Growing up, I was a social pariah. All the white kids would beat on me and rob me and treat me like shit. I was ostracized in most every place I went before self confidence took over at the end of High school and I just figured out how to play their game and win, why it was vital for me fight back against a bully you were doomed to be beaten unconscious by. 
The only people who ever treated me with respect and acceptance were black kids, Latino kids. Maybe they identified with me in some way, or just felt pity when they saw me getting pushed around yet again. Whatever the case, they accepted me and treated me as an equal. Me, a clueless whiteboy who tended to fight back and lose, every time. Over the years, these young men became my best friends. I never made any attempt to clothe myself in black aligned fashion or music, I just took my time, and they helped me to grow, become someone admirable. 
When I was older they took me to strange, wild house parties, painstakingly taught me how to express myself with dance. How to be unafraid in a crowd. How to become.
I remember walking through the kitchen one day as my mother prepared a cake. “Why is it”, she asked “that your only friends are black.?” She was so nonchalant, yet her voice somehow maintained This strange air of deep disappointment. I was stunned, speechless, more by the stupidity of it than anything. She’d seen me come home with bruises and blood more times than I could’ve counted. She knew the score. Why wasn’t she rejoicing in the fact that I’d finally found a group of souls who accepted me as I was - Gawky, often poorly dressed, Unpopular ND ignorant of trends.
I wasn’t sure what I was expecting to to reply with, so I chose a simple opposite: “Mom, why is it that yours are all White? Can’t you find any black or Hispanic people worth your time?” Inside, I’d made a leap to define not-white and white human beings as two opposing ends of some absurd spectrum. I’d never really thought about this before, strange as that sounds.
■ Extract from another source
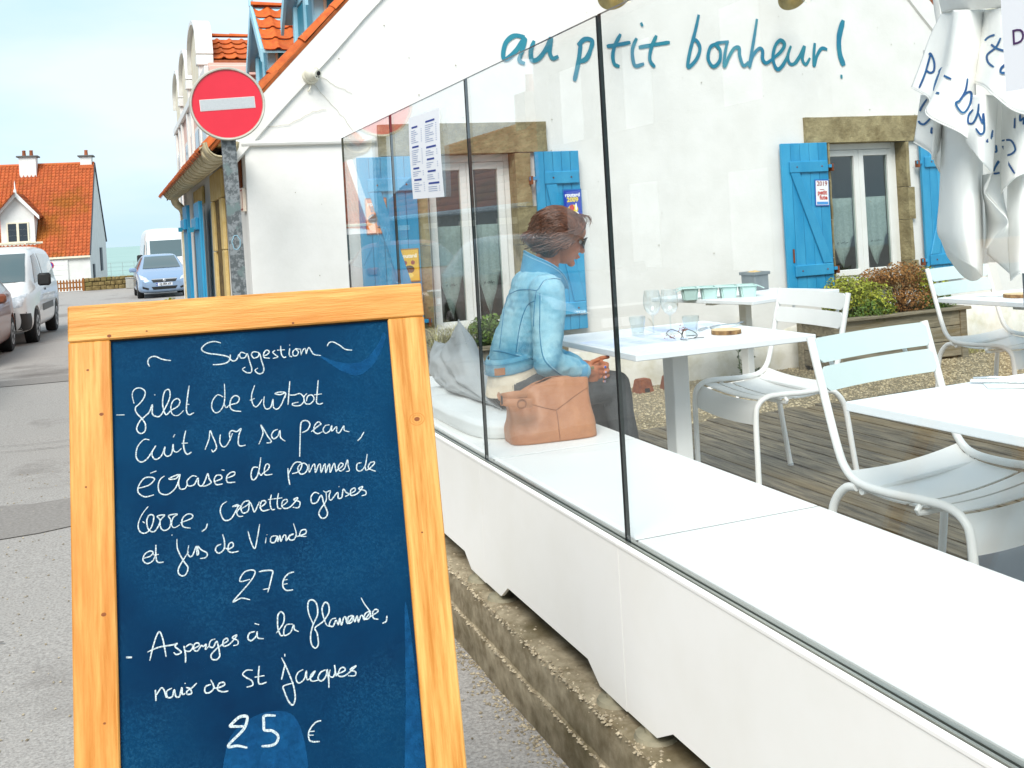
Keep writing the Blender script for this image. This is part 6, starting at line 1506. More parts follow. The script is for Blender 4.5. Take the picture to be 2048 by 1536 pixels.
def placemat(label, x, y, rot, w=0.40, h=0.28):
    g = thing('placemat', label, 'placemat', (x, y, TZ), (0, 0, rot), 'printed paper placemats')
    box('sheet', -w / 2, w / 2, -h / 2, h / 2, 0.0004, 0.0012, pm_, g, local=True)
    vs, fs = [], []; random.seed(int(x * 100))
    for c_ in range(3):
        v = -h / 2 + 0.02
        while v < h / 2 - 0.02:
            l = random.uniform(0.05, 0.10); x0 = -w / 2 + 0.025 + c_ * 0.125; b = len(vs); t = 0.0016
            vs += [(x0, v, 0.0014), (x0 + l, v, 0.0014), (x0 + l, v + t, 0.0014), (x0, v + t, 0.0014)]; fs.append((b, b + 1, b + 2, b + 3)); v += 0.011 if random.random() > 0.15 else 0.02
    mesh('printed_lines', vs, fs, mat('placemat_ink', hx('#8fa6dc'), 0.6), g, local=True)
placemat('pale blue printed placemat in front of the seated woman', 2.07, 3.93, R(4))
placemat('pale blue printed placemat under the right tumbler at the far side of the table', 2.50, 4.19, R(-12), 0.38, 0.26)
steel = mat('cutlery_steel', hx('#c6cacc'), 0.18, metal=0.9)
def knife(label, x, y, z, rot):
    g = thing('table_knife', label, 'knife', (x, y, z), (0, 0, rot))
    prism('blade', [(0, -0.007), (0.09, -0.009), (0.11, -0.004), (0.115, 0.004), (0.10, 0.008), (0, 0.007)], 'Z', 0.001, 0.003, steel, g, local=True)
    tube('handle', [(-0.10, 0, 0.004), (-0.06, 0, 0.005), (0.0, 0, 0.004)], [0.006, 0.007, 0.005], steel, g, 8, local=True)
def fork(label, x, y, z, rot):
    g = thing('table_fork', label, 'fork', (x, y, z), (0, 0, rot))
    tube('handle', crom([(-0.12, 0, 0.003), (-0.05, 0, 0.008), (0.03, 0, 0.005), (0.05, 0, 0.004)], 5), [0.005] * 5 + [0.003] * 11, steel, g, 8, local=True)
    for k in range(4): tube('tine', crom([(0.05, (k - 1.5) * 0.003, 0.004), (0.065, (k - 1.5) * 0.0065, 0.003), (0.10, (k - 1.5) * 0.006, 0.008)], 3), 0.0015, steel, g, 5, local=True)
napM = mat('white_paper_napkin', hx('#eef1f1'), 0.8, hx('#dff0ee'), 5)
def napkin(label, x, y, z, rot, s=0.09):
    g = thing('paper_napkin', label, 'napkin', (x, y, z), (0, 0, rot))
    grid('napkin_sheet', lambda u, v: ((u - 0.5) * 2 * s, (v - 0.5) * s * 1.3, 0.0012 + 0.0015 * (1 + noise.noise(Vector((u * 4, v * 4, x))))), 10, 8, napM, g, True, 0.0008, local=True)
napkin('white paper napkin under the fork at the far edge of the laid table', 2.62, 4.09, TZ, R(20))
knife('steel knife at the far edge of the laid table', 2.53, 4.07, TZ + 0.002, R(38))
fork('steel fork on the napkin of the laid table', 2.65, 4.07, TZ + 0.005, R(14))
napkin('white paper napkin with cutlery on the near cropped table', 2.37, 2.16, TZ, R(-38), 0.10)
knife('steel knife on the napkin of the near cropped table', 2.35, 2.19, TZ + 0.005, R(-47))
fork('steel fork on the napkin of the near cropped table', 2.40, 2.20, TZ + 0.005, R(-50))
napkin('white paper napkin on the farther table behind the parasol', 4.45, 4.20, TZ, R(10), 0.10)
# dried twig and seed-pod decoration
tw = thing('dried_twig_posy', 'small posy of curled dark twigs and brown dried flowers on the laid table', 'decoration', (2.235, 3.80, TZ))
tM = mat('dark_twig', hx('#1d1612'), 0.8); dM = mat('dried_petal', hx('#6e2f14'), 0.85, hx('#a05a2c'), 60)
for a in ([(-0.03, 0.0, 0.006), (-0.06, 0.02, 0.03), (-0.03, 0.03, 0.045), (0.0, 0.01, 0.03), (0.01, 0, 0.008)], [(0.0, 0.0, 0.01), (0.03, 0.02, 0.04), (0.07, 0.02, 0.03), (0.08, 0.0, 0.012), (0.05, -0.02, 0.006)], [(0.02, -0.02, 0.004), (0.06, -0.03, 0.006), (0.10, -0.02, 0.004)], [(0.0, 0, 0.01), (-0.02, -0.03, 0.006), (0.0, -0.05, 0.004)], [(0.0, 0.0, 0.02), (0.01, 0.0, 0.04), (0.03, 0.01, 0.05)]):
    tube('twig', crom(a, 6), 0.0016, tM, tw, 5, local=True)
random.seed(8)
for (cx, cy, cz, n, rr) in ((0.005, 0.0, 0.035, 34, 0.022), (-0.065, -0.02, 0.012, 30, 0.028)):
    vs, fs = [], []
    for k in range(n):
        p = Vector((random.gauss(0, rr * 0.6), random.gauss(0, rr * 0.35), abs(random.gauss(0, rr * 0.4)))) + Vector((cx, cy, cz)); s = random.uniform(0.003, 0.007); b = len(vs)
        q = Vector([random.uniform(-1, 1) for _ in range(3)]).normalized(); w = q.orthogonal().normalized()
        vs += [p, p + q * s + w * s * 0.5, p + q * s * 1.8, p + q * s - w * s * 0.5]; fs.append((b, b + 1, b + 2, b + 3))
    mesh('dried_flower', vs, fs, dM, tw, local=True)
ellipsoid((0.01, -0.012, 0.009), (0.011, 0.011, 0.009), vs2 := [], fs2 := [])
mesh('glass_pebble', vs2, fs2, glassM, tw, True, local=True)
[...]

I left before she could muster up an answer, and while I still visit her once in a while, I’ve yet to walk through that kitchen again, nor eat a meal prepared within it. I say this as metaphor, or course.

I’m sure I’m just as guilty of Aversive Behavior as the article implies, but I truly don’t remember feeling the ‘otherness’ of varying ethnic backgrounds until it was laid out before me like a hunter’s catch. in that moment. Perhaps I was living in a fantasy world, or perhaps a life of social exclusion had never equipped me with the s same cultural ‘software’ as my colleagues.

Either way, a lot changed in that moment and I was resentful of it for years to come.